B1 has always been an amazing kid; surprising me at every turn. He's always been involved in whatever I'm doing and always been keen to help. There are pictures in the family album of him at 2, standing on a step ladder, making salad. In so many ways, he's braver than I am. He faces the world with a mix of nervous excitement and self-assuredness. I've spent most of his primary school years worrying that he doesn't have enough (or any) friends, only to find that nearly every child in his year is saying hi or bye to him when I pick him up from school. I think I've spent more time worrying about his friends than he has. I admire him that ability to be so self-contained, so happy with who he is, so unquestioning of the love he's surrounded by.

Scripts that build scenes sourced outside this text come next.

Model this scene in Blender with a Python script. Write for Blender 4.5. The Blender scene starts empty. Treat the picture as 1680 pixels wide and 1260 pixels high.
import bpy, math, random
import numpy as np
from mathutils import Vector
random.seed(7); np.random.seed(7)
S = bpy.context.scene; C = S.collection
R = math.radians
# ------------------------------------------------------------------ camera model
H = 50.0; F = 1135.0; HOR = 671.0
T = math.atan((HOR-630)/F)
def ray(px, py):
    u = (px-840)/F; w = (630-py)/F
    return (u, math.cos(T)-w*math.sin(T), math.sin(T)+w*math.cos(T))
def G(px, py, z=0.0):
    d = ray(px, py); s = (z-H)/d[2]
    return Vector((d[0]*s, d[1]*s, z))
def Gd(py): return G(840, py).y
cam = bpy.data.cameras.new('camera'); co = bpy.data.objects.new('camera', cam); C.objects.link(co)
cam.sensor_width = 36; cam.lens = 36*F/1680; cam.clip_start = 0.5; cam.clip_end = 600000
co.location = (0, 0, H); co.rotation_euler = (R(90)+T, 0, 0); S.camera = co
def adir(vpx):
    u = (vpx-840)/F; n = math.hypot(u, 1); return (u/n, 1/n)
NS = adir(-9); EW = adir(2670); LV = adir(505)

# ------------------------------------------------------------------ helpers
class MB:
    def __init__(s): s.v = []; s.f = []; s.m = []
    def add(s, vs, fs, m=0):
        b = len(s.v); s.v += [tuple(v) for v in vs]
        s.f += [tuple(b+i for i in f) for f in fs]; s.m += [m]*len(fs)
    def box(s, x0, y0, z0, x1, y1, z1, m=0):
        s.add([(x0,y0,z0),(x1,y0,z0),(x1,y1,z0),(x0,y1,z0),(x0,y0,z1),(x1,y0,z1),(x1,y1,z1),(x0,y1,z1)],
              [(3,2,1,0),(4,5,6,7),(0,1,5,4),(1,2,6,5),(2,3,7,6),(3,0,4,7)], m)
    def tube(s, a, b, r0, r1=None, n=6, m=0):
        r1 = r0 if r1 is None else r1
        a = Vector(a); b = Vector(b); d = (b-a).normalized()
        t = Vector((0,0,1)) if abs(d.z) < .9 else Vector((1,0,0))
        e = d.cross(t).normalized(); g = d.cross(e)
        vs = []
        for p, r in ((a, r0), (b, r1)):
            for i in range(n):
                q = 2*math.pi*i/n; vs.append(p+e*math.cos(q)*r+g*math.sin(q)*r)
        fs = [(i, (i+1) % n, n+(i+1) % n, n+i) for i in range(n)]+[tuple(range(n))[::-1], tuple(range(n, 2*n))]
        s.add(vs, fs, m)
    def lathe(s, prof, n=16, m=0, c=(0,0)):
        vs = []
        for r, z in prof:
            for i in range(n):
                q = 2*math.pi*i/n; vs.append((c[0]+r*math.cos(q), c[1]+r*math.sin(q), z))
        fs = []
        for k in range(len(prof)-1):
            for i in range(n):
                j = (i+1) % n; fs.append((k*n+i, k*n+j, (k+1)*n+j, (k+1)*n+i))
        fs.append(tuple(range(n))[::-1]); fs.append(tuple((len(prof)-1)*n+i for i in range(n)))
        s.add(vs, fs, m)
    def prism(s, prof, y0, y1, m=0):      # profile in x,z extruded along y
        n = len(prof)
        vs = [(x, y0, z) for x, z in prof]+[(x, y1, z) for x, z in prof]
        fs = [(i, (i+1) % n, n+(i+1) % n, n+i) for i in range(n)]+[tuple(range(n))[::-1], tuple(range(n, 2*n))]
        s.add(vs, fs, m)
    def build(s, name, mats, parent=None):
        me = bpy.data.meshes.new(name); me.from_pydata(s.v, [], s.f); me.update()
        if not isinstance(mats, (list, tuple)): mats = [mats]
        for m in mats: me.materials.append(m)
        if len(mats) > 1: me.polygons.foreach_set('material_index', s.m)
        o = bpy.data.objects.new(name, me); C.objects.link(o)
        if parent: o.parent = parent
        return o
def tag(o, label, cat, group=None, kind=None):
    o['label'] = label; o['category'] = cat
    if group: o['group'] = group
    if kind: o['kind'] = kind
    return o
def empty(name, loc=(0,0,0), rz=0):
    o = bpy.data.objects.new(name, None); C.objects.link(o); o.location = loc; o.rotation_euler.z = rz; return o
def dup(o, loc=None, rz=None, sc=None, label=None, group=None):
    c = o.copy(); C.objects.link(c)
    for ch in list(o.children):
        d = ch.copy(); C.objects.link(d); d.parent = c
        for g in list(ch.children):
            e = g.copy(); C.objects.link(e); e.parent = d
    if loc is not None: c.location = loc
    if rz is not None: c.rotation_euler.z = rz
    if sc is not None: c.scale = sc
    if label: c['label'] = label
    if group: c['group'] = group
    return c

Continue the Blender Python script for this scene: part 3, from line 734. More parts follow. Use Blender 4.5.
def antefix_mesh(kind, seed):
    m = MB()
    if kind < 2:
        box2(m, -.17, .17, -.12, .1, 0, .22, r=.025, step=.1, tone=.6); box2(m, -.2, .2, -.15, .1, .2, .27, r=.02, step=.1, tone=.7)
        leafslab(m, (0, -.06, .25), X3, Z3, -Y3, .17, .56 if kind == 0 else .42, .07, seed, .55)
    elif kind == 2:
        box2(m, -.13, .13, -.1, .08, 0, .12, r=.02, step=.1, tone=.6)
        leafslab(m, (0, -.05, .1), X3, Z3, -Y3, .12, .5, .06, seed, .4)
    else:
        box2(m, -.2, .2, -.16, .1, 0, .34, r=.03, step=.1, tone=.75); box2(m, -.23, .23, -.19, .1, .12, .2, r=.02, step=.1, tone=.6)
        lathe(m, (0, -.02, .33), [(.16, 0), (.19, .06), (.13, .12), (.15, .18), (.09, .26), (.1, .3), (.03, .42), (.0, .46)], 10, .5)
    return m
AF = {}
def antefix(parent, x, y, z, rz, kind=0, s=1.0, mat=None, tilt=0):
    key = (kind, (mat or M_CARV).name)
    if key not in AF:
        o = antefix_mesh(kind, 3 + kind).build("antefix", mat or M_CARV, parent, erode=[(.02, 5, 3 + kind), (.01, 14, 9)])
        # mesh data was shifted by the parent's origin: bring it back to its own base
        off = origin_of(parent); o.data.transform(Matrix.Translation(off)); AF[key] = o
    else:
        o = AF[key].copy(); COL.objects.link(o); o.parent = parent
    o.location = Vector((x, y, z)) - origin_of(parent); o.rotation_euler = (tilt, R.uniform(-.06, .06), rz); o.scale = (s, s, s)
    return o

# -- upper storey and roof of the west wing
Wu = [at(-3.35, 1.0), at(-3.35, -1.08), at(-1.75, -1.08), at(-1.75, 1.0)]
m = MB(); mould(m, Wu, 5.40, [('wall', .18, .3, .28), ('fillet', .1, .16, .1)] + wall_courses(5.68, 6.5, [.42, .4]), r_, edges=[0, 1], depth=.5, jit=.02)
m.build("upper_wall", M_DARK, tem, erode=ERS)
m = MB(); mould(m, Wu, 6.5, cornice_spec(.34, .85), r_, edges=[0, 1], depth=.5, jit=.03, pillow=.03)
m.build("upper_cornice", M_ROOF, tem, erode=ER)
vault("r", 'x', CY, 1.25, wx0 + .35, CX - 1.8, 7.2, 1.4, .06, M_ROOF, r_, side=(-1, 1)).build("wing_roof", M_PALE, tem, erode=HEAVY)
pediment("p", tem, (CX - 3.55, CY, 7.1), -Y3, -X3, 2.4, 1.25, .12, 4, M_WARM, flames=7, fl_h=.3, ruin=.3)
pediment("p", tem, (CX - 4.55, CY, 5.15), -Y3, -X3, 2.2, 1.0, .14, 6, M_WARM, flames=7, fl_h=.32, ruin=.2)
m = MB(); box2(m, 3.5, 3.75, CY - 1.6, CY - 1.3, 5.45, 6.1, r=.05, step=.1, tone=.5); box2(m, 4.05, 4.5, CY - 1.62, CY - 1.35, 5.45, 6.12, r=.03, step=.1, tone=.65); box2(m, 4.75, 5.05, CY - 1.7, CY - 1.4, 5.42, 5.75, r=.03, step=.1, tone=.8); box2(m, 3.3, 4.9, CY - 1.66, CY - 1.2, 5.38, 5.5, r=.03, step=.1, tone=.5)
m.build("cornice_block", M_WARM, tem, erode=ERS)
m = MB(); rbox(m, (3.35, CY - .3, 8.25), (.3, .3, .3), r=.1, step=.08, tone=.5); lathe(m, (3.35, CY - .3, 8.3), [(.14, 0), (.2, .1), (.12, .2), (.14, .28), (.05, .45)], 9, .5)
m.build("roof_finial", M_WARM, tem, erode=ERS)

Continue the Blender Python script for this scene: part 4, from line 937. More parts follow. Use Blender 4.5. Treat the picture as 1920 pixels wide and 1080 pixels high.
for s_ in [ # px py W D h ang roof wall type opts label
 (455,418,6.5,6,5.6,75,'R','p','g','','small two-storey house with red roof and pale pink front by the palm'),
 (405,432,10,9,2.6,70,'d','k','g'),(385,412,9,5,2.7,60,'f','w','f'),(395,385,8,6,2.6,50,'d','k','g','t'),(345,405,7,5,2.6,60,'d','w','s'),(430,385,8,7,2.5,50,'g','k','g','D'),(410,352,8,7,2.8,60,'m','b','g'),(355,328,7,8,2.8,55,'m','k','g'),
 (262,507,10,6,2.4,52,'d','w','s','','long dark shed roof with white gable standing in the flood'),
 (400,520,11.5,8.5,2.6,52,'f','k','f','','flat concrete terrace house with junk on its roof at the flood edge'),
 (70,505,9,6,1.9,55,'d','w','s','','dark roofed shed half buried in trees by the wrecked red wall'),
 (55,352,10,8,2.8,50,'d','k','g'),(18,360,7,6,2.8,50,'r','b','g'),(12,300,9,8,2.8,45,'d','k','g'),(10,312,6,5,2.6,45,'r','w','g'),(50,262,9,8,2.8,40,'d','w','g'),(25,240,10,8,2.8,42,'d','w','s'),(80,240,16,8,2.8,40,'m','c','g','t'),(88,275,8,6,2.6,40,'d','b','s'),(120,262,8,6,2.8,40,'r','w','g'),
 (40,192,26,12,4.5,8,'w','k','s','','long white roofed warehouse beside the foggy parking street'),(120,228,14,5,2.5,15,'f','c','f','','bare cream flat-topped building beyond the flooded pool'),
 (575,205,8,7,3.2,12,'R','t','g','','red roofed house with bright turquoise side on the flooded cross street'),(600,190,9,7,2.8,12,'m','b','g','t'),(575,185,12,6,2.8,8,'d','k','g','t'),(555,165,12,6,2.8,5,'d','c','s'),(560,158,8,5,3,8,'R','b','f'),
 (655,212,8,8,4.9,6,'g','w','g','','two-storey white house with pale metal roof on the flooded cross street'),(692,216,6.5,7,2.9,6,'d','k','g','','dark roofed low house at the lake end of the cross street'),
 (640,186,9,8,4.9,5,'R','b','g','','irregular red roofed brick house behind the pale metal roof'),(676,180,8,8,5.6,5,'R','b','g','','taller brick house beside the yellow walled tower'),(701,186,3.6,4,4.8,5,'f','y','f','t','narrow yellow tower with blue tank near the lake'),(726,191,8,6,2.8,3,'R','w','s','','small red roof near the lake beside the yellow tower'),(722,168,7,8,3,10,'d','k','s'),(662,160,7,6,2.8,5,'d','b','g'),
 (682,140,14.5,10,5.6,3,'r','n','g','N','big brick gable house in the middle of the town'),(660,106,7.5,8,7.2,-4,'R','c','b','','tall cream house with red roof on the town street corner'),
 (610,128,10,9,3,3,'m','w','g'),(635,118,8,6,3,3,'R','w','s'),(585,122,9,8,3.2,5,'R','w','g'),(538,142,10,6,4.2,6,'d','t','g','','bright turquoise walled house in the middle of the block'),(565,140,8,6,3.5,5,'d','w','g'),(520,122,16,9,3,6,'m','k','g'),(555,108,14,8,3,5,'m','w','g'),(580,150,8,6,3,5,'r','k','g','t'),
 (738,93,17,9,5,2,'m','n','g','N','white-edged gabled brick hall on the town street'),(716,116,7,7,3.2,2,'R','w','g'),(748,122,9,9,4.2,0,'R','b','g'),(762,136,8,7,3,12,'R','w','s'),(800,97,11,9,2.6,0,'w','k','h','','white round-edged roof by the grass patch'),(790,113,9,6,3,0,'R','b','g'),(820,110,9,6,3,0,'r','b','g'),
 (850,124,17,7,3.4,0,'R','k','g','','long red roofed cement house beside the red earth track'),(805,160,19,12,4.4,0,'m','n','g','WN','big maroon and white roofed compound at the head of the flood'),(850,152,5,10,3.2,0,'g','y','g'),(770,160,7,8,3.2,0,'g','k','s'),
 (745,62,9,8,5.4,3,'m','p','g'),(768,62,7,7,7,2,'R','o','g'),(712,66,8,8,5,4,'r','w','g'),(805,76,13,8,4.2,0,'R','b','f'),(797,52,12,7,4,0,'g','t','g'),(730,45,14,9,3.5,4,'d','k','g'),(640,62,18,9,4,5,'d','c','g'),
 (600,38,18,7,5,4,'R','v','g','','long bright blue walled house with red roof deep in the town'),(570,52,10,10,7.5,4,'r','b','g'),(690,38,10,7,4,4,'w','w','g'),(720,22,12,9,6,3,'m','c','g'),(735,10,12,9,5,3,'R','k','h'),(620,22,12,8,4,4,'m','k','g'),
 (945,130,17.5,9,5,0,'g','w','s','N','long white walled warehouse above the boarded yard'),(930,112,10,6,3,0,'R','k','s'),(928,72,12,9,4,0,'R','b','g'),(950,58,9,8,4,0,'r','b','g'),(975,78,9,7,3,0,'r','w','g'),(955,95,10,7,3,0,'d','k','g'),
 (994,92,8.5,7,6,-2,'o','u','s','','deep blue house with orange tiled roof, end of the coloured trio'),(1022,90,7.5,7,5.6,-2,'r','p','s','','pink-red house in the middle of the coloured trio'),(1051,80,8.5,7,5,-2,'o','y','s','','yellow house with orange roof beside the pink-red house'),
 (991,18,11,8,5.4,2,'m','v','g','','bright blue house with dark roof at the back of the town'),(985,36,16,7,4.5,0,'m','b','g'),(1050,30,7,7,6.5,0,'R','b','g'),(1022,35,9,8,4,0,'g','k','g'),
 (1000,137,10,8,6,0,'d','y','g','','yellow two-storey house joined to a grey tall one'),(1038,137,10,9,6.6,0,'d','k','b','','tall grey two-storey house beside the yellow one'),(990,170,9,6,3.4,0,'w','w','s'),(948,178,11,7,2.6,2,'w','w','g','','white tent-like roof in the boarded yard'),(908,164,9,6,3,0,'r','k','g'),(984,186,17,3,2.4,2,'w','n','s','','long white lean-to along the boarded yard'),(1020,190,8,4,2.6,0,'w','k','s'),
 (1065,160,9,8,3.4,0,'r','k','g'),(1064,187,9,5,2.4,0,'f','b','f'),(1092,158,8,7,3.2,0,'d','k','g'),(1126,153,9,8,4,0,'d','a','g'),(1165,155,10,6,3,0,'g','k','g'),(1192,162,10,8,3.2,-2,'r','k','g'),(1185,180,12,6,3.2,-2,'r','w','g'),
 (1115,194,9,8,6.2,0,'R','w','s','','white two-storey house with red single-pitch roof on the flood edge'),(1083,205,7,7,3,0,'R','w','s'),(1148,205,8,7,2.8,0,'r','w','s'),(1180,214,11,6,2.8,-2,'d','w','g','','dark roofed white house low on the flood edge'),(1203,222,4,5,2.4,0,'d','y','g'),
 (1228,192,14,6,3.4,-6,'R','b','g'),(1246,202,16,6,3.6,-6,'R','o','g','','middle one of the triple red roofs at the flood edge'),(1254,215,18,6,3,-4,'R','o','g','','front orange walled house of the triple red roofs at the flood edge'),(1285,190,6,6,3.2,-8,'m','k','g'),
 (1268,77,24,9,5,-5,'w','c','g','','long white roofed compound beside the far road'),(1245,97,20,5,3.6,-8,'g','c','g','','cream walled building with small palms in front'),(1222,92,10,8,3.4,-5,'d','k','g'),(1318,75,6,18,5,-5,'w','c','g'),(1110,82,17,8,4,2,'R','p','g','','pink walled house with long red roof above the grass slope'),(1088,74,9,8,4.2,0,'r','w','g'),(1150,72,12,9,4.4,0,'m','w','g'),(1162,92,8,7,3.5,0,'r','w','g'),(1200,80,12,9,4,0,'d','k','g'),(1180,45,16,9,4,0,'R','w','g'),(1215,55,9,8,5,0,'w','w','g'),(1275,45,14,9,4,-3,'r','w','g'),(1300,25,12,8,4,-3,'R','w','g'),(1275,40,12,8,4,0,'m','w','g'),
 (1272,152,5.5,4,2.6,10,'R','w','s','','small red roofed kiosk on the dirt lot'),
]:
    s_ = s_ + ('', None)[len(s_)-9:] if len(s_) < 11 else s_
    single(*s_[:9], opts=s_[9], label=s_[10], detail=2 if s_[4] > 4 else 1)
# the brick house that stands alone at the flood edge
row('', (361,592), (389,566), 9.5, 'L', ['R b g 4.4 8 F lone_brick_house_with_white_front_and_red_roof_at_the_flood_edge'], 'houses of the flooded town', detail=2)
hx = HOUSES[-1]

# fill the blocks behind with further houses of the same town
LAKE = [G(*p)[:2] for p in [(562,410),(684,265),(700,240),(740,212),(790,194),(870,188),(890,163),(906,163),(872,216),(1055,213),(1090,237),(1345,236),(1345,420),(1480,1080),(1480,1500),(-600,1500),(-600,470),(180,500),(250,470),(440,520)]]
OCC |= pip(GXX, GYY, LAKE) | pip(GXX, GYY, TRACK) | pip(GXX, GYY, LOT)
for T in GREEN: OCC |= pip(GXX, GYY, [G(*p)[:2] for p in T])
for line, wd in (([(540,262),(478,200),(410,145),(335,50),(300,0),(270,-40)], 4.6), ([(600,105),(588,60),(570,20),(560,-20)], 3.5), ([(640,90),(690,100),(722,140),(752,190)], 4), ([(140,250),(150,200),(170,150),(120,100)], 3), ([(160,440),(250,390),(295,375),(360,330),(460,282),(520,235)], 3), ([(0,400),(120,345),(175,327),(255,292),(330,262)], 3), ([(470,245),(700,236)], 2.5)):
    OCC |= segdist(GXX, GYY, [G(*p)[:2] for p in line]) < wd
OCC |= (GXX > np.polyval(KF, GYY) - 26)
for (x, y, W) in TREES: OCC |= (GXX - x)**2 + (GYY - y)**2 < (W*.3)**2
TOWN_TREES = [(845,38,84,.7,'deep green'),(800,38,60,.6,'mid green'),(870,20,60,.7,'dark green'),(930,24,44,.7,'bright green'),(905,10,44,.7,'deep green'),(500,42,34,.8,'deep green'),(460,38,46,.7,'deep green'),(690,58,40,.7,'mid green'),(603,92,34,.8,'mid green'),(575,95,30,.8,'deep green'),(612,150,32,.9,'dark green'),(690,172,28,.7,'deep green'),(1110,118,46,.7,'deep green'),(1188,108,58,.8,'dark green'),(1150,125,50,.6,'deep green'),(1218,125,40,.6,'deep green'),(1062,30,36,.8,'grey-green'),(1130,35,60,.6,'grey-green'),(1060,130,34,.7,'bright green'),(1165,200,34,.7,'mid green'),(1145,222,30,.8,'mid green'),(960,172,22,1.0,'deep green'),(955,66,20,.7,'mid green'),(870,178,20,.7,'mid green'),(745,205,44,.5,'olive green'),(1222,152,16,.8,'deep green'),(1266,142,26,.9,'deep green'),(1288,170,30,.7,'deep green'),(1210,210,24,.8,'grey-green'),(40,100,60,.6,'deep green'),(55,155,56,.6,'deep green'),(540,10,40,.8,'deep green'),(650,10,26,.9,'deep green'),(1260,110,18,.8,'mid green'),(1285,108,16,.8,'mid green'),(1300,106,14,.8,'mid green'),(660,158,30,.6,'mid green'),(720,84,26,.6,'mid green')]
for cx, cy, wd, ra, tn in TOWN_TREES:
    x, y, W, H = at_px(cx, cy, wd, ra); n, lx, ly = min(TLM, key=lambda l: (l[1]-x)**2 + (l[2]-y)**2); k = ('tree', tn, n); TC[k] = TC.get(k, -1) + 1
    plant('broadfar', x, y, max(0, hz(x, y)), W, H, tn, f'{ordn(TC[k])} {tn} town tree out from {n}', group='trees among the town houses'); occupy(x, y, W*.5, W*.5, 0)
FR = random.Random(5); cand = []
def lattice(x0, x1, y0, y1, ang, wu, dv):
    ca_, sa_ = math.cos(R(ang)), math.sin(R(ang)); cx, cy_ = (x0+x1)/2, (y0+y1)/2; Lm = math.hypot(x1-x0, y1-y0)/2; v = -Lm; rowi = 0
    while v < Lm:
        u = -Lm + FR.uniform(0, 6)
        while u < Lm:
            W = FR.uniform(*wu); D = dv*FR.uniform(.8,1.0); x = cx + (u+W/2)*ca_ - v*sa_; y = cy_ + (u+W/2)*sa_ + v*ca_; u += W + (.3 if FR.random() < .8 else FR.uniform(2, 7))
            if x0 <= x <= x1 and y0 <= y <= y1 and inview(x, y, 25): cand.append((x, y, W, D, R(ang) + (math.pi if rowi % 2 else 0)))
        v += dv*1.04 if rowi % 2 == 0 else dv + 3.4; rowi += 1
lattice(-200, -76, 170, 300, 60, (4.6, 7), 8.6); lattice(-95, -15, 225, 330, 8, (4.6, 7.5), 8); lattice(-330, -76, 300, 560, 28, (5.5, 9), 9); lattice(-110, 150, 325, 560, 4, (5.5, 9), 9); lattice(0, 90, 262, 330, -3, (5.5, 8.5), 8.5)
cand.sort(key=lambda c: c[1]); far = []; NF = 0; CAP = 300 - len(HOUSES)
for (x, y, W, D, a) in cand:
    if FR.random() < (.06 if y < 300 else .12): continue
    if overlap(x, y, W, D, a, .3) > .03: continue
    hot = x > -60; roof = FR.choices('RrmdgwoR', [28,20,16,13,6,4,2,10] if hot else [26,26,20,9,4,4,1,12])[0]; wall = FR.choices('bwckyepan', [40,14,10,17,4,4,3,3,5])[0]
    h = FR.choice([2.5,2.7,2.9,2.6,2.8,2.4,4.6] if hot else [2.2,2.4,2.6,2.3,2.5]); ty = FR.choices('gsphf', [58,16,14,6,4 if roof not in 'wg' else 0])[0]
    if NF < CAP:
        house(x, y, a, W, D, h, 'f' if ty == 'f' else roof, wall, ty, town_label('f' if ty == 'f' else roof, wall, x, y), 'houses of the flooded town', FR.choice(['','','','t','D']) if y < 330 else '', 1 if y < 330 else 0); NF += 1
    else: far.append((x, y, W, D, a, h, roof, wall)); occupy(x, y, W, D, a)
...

It set him apart in primary school, I think. That was a time when being sociable and gregarious was everything. When having friends, making friends, being friends and losing friends was the raison d'etre. B2 does and will flourish in that environment. He's the gregarious one. He's the one who has inherited those traits from me; the oh-too-noisy-talker, the class clown, the joker, the performer, everybody's friend who is horribly insecure and uncertain of his own abilities. I'm grateful that B1 is more like his father in that way and terrified for B2. Insecurity has stopped me being my best, doing my best and giving my all in so many circumstances. I hope I can help B2 overcome the crippling inaction that accompanies this insecurity.